>> BEGIN SUPPLIED INFORMATION
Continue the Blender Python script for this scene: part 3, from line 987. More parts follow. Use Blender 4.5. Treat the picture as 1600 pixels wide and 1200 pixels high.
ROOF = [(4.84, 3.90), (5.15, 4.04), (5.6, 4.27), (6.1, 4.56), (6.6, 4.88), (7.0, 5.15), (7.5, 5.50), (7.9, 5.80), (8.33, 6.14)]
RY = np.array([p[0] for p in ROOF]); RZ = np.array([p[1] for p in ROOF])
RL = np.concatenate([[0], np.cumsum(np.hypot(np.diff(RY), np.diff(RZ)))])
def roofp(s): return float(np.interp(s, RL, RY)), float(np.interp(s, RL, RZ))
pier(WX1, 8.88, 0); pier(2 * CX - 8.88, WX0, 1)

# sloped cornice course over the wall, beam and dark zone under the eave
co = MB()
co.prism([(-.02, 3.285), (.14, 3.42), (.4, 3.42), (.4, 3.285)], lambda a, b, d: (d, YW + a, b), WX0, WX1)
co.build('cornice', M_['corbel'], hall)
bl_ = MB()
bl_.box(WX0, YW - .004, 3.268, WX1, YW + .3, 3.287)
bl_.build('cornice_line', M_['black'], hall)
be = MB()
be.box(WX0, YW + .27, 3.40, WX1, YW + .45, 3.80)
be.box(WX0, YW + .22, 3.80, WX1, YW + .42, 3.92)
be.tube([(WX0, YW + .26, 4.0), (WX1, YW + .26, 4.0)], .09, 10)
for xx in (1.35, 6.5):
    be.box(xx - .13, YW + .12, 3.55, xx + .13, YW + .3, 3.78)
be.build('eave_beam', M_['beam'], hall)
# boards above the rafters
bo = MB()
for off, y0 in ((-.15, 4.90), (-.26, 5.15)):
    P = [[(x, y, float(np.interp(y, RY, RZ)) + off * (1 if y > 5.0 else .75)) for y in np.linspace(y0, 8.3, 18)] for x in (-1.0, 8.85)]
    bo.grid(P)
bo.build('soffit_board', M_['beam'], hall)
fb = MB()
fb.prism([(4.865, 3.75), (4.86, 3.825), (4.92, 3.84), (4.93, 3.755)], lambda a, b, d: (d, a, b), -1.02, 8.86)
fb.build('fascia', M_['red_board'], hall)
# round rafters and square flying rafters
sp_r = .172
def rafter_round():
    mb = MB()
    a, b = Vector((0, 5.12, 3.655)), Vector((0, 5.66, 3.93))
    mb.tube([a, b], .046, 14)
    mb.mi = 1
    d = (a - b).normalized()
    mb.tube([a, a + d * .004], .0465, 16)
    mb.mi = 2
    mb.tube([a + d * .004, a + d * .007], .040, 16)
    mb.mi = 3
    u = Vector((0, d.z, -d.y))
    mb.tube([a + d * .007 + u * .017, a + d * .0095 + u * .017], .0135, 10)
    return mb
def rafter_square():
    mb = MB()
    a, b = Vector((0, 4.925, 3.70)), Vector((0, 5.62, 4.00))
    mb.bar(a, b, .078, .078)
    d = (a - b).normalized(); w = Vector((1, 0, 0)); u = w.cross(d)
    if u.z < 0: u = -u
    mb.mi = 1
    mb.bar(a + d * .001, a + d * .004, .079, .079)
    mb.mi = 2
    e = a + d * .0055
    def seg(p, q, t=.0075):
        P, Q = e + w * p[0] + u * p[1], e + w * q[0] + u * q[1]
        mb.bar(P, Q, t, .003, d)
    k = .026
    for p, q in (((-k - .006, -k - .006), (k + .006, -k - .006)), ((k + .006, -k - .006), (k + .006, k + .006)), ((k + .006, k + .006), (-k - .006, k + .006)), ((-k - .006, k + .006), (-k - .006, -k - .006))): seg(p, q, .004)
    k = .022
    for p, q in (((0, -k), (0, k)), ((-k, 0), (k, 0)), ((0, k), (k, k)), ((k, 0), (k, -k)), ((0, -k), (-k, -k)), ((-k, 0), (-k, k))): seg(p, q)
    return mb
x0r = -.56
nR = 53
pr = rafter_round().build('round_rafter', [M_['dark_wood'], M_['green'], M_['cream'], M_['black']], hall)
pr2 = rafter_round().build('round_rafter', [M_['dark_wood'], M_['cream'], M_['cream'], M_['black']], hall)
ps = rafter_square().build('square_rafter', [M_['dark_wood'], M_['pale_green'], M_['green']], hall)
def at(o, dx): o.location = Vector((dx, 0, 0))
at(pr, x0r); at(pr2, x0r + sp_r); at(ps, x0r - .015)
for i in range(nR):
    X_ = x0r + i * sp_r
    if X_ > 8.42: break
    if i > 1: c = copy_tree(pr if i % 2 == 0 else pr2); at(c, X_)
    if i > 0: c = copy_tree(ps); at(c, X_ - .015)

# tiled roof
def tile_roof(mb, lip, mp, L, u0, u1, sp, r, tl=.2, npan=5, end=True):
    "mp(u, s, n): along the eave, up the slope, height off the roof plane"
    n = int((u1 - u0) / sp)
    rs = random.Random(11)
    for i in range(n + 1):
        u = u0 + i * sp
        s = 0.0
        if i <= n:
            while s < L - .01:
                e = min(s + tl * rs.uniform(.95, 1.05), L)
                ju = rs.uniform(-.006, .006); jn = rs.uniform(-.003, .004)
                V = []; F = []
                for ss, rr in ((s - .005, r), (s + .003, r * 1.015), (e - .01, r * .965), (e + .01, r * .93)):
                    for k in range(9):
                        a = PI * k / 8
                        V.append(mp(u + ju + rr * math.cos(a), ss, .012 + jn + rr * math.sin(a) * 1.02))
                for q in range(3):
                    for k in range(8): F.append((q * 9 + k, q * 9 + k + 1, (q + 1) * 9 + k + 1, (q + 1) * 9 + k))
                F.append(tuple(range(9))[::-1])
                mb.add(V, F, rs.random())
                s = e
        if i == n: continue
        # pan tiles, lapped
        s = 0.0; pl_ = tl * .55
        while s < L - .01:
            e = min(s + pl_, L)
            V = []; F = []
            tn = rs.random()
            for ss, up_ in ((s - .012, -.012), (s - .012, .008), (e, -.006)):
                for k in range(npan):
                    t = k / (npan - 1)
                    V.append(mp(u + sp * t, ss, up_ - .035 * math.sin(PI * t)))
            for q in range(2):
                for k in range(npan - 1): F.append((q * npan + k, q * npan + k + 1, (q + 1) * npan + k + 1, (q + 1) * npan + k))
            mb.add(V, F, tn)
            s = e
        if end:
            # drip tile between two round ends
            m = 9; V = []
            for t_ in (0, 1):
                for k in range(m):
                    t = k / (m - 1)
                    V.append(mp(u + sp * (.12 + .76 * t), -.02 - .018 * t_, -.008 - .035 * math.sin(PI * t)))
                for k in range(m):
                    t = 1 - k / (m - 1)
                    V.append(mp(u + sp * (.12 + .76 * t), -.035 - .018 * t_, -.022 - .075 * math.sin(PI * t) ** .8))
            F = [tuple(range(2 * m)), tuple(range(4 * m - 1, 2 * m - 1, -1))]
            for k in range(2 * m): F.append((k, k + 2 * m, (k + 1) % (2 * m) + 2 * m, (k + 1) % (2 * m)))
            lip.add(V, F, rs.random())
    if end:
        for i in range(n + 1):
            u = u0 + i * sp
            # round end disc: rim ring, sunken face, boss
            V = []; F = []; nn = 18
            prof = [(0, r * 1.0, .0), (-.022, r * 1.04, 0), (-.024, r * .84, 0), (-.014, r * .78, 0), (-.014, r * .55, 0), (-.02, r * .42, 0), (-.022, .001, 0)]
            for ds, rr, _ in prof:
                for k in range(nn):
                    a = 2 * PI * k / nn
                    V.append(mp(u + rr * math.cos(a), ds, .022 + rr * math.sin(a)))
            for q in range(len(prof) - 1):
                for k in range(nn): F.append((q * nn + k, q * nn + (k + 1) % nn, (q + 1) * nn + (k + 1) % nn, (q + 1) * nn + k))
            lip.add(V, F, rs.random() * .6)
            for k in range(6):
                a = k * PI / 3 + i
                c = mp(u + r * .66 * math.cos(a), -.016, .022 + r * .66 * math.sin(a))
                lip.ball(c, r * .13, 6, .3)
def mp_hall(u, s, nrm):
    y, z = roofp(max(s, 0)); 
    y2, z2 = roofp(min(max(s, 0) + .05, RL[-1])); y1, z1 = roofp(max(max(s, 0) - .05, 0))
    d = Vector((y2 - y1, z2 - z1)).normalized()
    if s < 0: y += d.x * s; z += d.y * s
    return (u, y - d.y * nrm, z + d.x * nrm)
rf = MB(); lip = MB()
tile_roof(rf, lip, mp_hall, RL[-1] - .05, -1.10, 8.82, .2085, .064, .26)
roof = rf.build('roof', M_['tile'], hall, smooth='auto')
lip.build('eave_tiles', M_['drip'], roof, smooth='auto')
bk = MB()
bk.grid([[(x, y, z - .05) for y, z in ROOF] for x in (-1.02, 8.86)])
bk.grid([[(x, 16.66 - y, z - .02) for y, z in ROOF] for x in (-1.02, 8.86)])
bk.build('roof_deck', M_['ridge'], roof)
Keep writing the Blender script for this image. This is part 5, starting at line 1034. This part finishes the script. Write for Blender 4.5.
>> END SUPPLIED INFORMATION
TASK STATEMENT =
Reproduce the records above exactly, from the first line through the line containing "pier(WX1, 8.88, 0);", and output nothing else.

CORRECT OUTPUT =
Continue the Blender Python script for this scene: part 3, from line 987. More parts follow. Use Blender 4.5. Treat the picture as 1600 pixels wide and 1200 pixels high.
ROOF = [(4.84, 3.90), (5.15, 4.04), (5.6, 4.27), (6.1, 4.56), (6.6, 4.88), (7.0, 5.15), (7.5, 5.50), (7.9, 5.80), (8.33, 6.14)]
RY = np.array([p[0] for p in ROOF]); RZ = np.array([p[1] for p in ROOF])
RL = np.concatenate([[0], np.cumsum(np.hypot(np.diff(RY), np.diff(RZ)))])
def roofp(s): return float(np.interp(s, RL, RY)), float(np.interp(s, RL, RZ))
pier(WX1, 8.88, 0); pier(2 * CX - 8.88, WX0, 1)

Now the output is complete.